### Job
Extract every line that contains the string "scene".

### Dataset extract
━━━

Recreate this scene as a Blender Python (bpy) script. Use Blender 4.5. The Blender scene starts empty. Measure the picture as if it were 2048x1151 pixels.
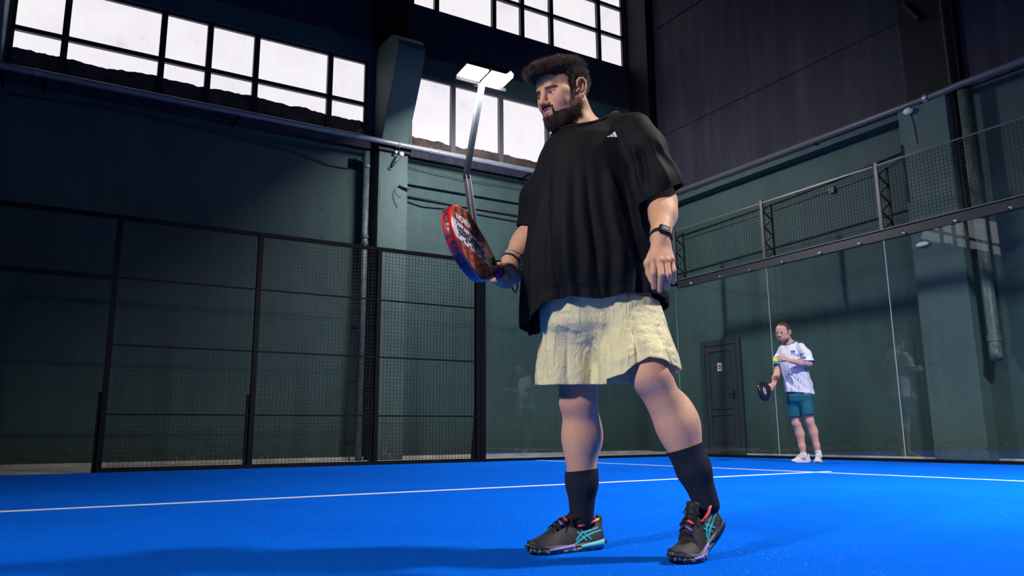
import bpy, bmesh, math, random
import numpy as np
from mathutils import Vector, Matrix, Euler
random.seed(7); rng = np.random.default_rng(7)
SC = bpy.context.scene
COL = SC.collection
def V(*a): return Vector(a)
# ------------------------------------------------------------------ camera, world, exposure
cam_d = bpy.data.cameras.new('camera'); cam = bpy.data.objects.new('camera', cam_d); COL.objects.link(cam)
SC.camera = cam
cam_d.sensor_width = 36.0
cam_d.lens = 1539.70520 * 36.0 / 2048.0
cam_d.clip_start = 0.05; cam_d.clip_end = 100
def cam_basis(yaw, pitch, roll):
    f = Vector((math.sin(yaw)*math.cos(pitch), math.cos(yaw)*math.cos(pitch), math.sin(pitch)))
    r = f.cross(Vector((0, 0, 1))).normalized(); u = r.cross(f)
    c, s = math.cos(roll), math.sin(roll)
    return c*r + s*u, -s*r + c*u, f
r_, u_, f_ = cam_basis(-1.02596188, 0.188456352, -0.00826945596)
cam.matrix_world = Matrix(((r_.x, u_.x, -f_.x, 10.0480758), (r_.y, u_.y, -f_.y, -9.52902022), (r_.z, u_.z, -f_.z, 0.379806926), (0, 0, 0, 1)))
SC.view_settings.view_transform = 'Standard'; SC.view_settings.look = 'None'
SC.view_settings.exposure = 0.0; SC.view_settings.gamma = 1.0
SC.view_settings.use_curve_mapping = False
W = bpy.data.worlds.new('world'); SC.world = W; W.use_nodes = True
W.node_tree.nodes['Background'].inputs[0].default_value = (0.55, 0.65, 0.9, 1)
W.node_tree.nodes['Background'].inputs[1].default_value = 0.6
LAMP_POWER = {'key': 520, 'far': 430, 'rear': 370, 'side': 0}
LAMP_BEAM = {'key': 114, 'far': 170, 'rear': 92, 'side': 120}      # beam angle of the floodlights, degrees

# ------------------------------------------------------------------ helpers
def tag(o, label=None, cat=None, group=None, kind=None):
    if label: o['label'] = label
    if cat: o['category'] = cat
    if group: o['group'] = group
    if kind: o['kind'] = kind
    return o
def empty(name, loc=(0, 0, 0), rz=0.0, label=None, cat=None, group=None):
    o = bpy.data.objects.new(name, None); COL.objects.link(o)
    o.location = loc; o.rotation_euler = (0, 0, rz); o.empty_display_size = 0.1
    return tag(o, label, cat, group)
class MB:
    """collects boxes, beams, tubes, prisms and links them as one mesh object"""
    def __init__(s): s.v = []; s.f = []
    def add(s, vs, fs):
        n = len(s.v); s.v.extend(tuple(v) for v in vs); s.f.extend(tuple(i+n for i in f) for f in fs); return s
    def box(s, lo, hi):
        (a, b, c), (d, e, g) = lo, hi
        vs = [(a,b,c),(d,b,c),(d,e,c),(a,e,c),(a,b,g),(d,b,g),(d,e,g),(a,e,g)]
        return s.add(vs, [(3,2,1,0),(4,5,6,7),(0,1,5,4),(1,2,6,5),(2,3,7,6),(3,0,4,7)])
    def beam(s, p, q, w, h, up=(0, 0, 1), w2=None, h2=None):
        p = Vector(p); q = Vector(q); d = (q-p).normalized(); up = Vector(up)
        x = d.cross(up)
        if x.length < 1e-4: x = d.cross(Vector((1, 0, 0)))
        x.normalize(); y = x.cross(d)
        w2 = w if w2 is None else w2; h2 = h if h2 is None else h2
        vs = [c + x*sx*ww/2 + y*sy*hh/2 for c, ww, hh in ((p, w, h), (q, w2, h2)) for sx, sy in ((-1,-1),(1,-1),(1,1),(-1,1))]
        return s.add(vs, [(0,1,2,3),(7,6,5,4),(0,4,5,1),(1,5,6,2),(2,6,7,3),(3,7,4,0)])
    def tube(s, pts, r, n=10, caps=True):
        pts = [Vector(p) for p in pts]; rr = r if isinstance(r, (list, tuple)) else [r]*len(pts)
        base = len(s.v); up = None
        for i, p in enumerate(pts):
            t = (pts[min(i+1, len(pts)-1)] - pts[max(i-1, 0)]).normalized()
            if up is None:
                up = t.orthogonal().normalized()
            up = (up - t*up.dot(t)).normalized(); w = t.cross(up)
            for k in range(n):
                a = 2*math.pi*k/n; s.v.append(tuple(p + (up*math.cos(a) + w*math.sin(a))*rr[i]))
        for i in range(len(pts)-1):
            for k in range(n):
                a = base+i*n+k; b = base+i*n+(k+1) % n
                s.f.append((a, b, b+n, a+n))
        if caps:
            s.f.append(tuple(base+k for k in range(n))[::-1]); e = base+(len(pts)-1)*n
            s.f.append(tuple(e+k for k in range(n)))
        return s
    def prism(s, poly, axis_fn, d0, d1):
        """poly: 2D list; axis_fn(u, v, d) -> 3D"""
        n = len(poly); vs = [axis_fn(u, v, d0) for u, v in poly] + [axis_fn(u, v, d1) for u, v in poly]
        fs = [tuple(range(n))[::-1], tuple(range(n, 2*n))] + [(i, (i+1) % n, n+(i+1) % n, n+i) for i in range(n)]
        return s.add(vs, fs)
    def sphere(s, c, r, nu=12, nv=8):
        c = Vector(c); rx, ry, rz = r if isinstance(r, (tuple, list)) else (r, r, r); vs = []; fs = []
        for j in range(1, nv):
            th = math.pi*j/nv
            for i in range(nu):
                ph = 2*math.pi*i/nu
                vs.append(c + Vector((rx*math.sin(th)*math.cos(ph), ry*math.sin(th)*math.sin(ph), rz*math.cos(th))))
        t = len(vs); vs += [c+Vector((0, 0, rz)), c-Vector((0, 0, rz))]
        for j in range(nv-2):
            for i in range(nu):
                a = j*nu+i; b = j*nu+(i+1) % nu; fs.append((a, a+nu, b+nu, b))
        for i in range(nu):
            fs.append((t, i, (i+1) % nu)); fs.append((t+1, (nv-2)*nu+(i+1) % nu, (nv-2)*nu+i))
        return s.add(vs, fs)
    def build(s, name, mat=None, parent=None, smooth=False, bevel=0, label=None, cat=None, group=None, kind=None, fix=True):
        me = bpy.data.meshes.new(name); me.from_pydata(s.v, [], s.f); me.update()
        if fix:
            bm = bmesh.new(); bm.from_mesh(me); bmesh.ops.recalc_face_normals(bm, faces=bm.faces); bm.to_mesh(me); bm.free()
        o = bpy.data.objects.new(name, me); COL.objects.link(o)
        for m in (mat if isinstance(mat, (list, tuple)) else [mat]):
            if m: me.materials.append(m)
        if smooth: me.shade_smooth()
        if bevel:
            md = o.modifiers.new('bevel', 'BEVEL'); md.width = bevel; md.segments = 2; md.limit_method = 'ANGLE'
        if parent: o.parent = parent
        return tag(o, label, cat, group, kind)
def copy_tree(o, parent=None):
    c = o.copy(); COL.objects.link(c)
    if parent: c.parent = parent; c.matrix_parent_inverse = o.matrix_parent_inverse.copy()
    for ch in list(o.children): copy_tree(ch, c)
    return c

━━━

### Task result
Recreate this scene as a Blender Python (bpy) script. Use Blender 4.5. The Blender scene starts empty. Measure the picture as if it were 2048x1151 pixels.
SC = bpy.context.scene